Friday, June 13, 2008

What makes ordinary people become abusive? Power.


Stanford Professor Philip Zimbardo Found Out What Power Does to Many Ordinary People
Stanford Report,
August 22, 2001
BY MEREDITH ALEXANDER

"Thirty years ago, a group of young men were rounded up by Palo Alto police and dropped off at a new jail -- in the Stanford Psychology Department. Strip searched, sprayed for lice and locked up with chains around their ankles, the "prisoners" were part of an experiment to test people's reactions to power dynamics in social situations.

" Other college student volunteers -- the "guards" -- were given authority to dictate 24-hour-a-day rules. They were soon humiliating the "prisoners" in an effort to break their will.

"Psychology Professor Philip Zimbardo's Stanford Prison Experiment of August 1971quickly became a classic. Using realistic methods, Zimbardo and others were able to create a prison atmosphere that transformed its participants. The young men who played prisoners and guards revealed how much circumstances can distort individual personalities -- and how anyone, when given complete control over others, can act like a monster.
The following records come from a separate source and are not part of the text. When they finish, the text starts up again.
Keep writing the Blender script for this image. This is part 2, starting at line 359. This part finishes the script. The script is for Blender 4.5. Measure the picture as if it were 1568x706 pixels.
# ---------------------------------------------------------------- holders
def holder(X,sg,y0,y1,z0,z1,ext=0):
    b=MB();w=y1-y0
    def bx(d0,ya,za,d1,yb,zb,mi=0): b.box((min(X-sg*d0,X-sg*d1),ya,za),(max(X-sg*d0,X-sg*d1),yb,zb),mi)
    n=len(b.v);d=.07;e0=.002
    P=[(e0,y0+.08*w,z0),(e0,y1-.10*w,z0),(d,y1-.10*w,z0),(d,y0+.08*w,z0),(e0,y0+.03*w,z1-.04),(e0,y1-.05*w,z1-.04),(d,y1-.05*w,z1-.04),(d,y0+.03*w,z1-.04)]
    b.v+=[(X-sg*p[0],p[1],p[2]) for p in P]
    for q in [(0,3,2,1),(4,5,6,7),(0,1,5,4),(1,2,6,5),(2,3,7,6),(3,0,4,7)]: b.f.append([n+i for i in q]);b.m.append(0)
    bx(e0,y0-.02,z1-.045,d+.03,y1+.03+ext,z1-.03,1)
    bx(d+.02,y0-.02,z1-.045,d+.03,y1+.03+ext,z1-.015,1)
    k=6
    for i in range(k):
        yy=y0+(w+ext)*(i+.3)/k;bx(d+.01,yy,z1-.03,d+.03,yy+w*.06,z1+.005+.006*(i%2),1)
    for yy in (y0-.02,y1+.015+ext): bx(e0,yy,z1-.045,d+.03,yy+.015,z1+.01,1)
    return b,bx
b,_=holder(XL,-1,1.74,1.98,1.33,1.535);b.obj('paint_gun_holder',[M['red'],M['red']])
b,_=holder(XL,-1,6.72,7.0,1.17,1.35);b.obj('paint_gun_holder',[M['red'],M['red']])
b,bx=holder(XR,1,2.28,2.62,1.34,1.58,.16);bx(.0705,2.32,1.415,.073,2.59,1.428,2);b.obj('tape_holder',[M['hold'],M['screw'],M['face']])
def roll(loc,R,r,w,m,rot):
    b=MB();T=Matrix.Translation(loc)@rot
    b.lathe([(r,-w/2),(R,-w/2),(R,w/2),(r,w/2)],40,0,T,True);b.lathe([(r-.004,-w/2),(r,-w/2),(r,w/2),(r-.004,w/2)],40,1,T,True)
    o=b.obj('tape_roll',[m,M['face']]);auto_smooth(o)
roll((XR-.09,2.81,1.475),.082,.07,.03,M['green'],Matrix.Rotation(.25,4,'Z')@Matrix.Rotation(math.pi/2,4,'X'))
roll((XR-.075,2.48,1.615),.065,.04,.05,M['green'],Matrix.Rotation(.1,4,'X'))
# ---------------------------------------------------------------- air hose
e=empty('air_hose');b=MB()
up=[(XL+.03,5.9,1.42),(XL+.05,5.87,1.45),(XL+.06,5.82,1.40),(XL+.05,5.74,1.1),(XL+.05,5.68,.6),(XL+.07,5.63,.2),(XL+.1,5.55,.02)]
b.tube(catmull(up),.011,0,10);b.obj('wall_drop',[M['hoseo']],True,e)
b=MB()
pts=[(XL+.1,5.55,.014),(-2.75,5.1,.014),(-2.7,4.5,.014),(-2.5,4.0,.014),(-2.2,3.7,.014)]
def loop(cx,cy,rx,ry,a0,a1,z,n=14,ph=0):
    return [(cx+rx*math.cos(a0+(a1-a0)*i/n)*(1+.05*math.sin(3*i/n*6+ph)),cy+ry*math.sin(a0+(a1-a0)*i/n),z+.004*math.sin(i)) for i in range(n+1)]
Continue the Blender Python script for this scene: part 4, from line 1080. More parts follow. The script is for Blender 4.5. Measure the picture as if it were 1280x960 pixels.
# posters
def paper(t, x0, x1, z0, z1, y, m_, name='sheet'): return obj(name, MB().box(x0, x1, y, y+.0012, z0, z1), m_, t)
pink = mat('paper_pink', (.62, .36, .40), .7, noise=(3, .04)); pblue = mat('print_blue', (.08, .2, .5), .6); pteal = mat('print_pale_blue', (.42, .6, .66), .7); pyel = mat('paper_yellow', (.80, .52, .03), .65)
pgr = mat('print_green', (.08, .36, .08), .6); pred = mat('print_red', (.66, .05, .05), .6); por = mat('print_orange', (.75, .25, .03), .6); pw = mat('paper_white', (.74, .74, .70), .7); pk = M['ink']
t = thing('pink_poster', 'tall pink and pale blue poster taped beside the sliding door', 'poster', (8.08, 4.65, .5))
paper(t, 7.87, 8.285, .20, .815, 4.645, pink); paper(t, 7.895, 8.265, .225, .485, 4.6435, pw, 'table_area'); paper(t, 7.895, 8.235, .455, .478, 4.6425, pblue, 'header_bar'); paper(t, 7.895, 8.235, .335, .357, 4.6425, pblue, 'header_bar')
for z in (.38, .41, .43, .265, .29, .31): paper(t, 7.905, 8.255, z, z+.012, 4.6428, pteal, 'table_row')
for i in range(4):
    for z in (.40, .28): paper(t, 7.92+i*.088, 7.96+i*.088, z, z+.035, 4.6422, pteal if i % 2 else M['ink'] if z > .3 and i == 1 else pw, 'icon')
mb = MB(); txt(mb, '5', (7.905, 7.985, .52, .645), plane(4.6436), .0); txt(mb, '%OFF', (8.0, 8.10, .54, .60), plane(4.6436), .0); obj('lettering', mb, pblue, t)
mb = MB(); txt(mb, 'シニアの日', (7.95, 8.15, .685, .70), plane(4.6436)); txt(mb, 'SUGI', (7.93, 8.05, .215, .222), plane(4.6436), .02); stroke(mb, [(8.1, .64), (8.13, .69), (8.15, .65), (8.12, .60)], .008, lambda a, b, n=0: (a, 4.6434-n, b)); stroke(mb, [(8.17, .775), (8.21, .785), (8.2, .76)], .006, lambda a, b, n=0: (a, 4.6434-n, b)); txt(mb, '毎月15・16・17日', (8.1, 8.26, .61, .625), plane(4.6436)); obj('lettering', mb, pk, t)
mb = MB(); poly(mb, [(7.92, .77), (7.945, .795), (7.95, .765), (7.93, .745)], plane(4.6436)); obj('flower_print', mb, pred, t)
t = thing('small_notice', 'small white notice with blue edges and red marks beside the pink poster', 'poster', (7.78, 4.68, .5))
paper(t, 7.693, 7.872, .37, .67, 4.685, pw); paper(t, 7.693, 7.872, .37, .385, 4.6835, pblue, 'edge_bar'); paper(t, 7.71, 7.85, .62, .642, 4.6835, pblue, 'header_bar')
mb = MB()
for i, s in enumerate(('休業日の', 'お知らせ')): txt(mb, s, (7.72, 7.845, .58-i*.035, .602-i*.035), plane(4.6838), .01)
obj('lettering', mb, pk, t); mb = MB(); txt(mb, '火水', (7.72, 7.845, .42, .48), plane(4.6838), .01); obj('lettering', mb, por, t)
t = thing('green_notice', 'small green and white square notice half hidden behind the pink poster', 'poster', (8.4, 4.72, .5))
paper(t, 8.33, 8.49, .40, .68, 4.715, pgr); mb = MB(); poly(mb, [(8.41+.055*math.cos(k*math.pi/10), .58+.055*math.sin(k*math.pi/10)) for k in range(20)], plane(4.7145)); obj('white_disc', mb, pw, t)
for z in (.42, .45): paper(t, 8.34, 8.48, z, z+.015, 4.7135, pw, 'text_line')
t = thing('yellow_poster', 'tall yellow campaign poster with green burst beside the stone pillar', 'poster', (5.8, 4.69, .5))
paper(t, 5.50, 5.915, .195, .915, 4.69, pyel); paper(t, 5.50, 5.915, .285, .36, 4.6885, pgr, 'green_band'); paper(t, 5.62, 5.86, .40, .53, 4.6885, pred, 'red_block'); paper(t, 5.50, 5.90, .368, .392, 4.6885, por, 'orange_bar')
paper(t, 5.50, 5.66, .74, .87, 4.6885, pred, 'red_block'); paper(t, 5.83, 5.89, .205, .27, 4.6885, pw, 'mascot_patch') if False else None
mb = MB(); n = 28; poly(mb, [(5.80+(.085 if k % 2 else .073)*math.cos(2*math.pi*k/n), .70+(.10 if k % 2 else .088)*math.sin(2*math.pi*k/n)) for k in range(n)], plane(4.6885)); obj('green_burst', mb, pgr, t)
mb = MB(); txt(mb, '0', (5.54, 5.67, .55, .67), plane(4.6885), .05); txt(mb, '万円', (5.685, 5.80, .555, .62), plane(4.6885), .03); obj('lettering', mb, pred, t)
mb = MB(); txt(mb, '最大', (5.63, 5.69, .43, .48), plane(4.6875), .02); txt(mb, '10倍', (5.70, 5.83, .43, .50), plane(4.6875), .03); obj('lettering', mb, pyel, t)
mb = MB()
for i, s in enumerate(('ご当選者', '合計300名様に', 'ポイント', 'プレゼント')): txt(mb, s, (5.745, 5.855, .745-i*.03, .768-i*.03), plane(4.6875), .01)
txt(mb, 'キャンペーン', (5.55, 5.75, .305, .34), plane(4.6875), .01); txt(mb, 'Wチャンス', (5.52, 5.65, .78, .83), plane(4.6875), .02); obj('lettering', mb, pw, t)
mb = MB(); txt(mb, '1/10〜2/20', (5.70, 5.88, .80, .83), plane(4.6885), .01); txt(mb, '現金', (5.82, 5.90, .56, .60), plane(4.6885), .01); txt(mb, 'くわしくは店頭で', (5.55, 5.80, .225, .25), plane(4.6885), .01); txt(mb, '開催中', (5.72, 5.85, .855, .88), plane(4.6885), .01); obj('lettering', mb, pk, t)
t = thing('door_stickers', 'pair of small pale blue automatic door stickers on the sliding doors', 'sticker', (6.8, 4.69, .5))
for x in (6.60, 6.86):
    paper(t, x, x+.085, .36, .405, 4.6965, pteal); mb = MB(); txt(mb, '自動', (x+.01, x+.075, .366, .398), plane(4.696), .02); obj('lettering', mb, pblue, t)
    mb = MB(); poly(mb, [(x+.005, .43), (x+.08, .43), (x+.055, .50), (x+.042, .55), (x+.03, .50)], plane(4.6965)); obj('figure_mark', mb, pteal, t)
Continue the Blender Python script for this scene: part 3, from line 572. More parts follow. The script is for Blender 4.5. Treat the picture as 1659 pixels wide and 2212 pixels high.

"In a few days, the role dominated the person," Zimbardo -- now president-elect of the American Psychological Association -- recalled. "They became guards and prisoners." So disturbing was the transformation that Zimbardo ordered the experiment abruptly ended..."

Karen Horwitz, author of White Chalk Crime, notes Zimbardo's understanding that "passivity is the natural state for most people, which is why dissent rarely takes place."

This explains why the CVESD board and the CVE board helped cover up crimes against Maura Larkins, instead of demanding Richard Werlin's and Gina Boyd's
resignations.

It was easier to go along to get along, especially since CTA Executive Director Carolyn Doggett and CTA Head Counsel Beverly Tucker sent a lawyer down to Chula Vista to keep the board in line.

At the same time, CVESD sent Daniel Shinoff, Jeffery Morris, and Kelly Angell aka Minnehan to keep teachers in line.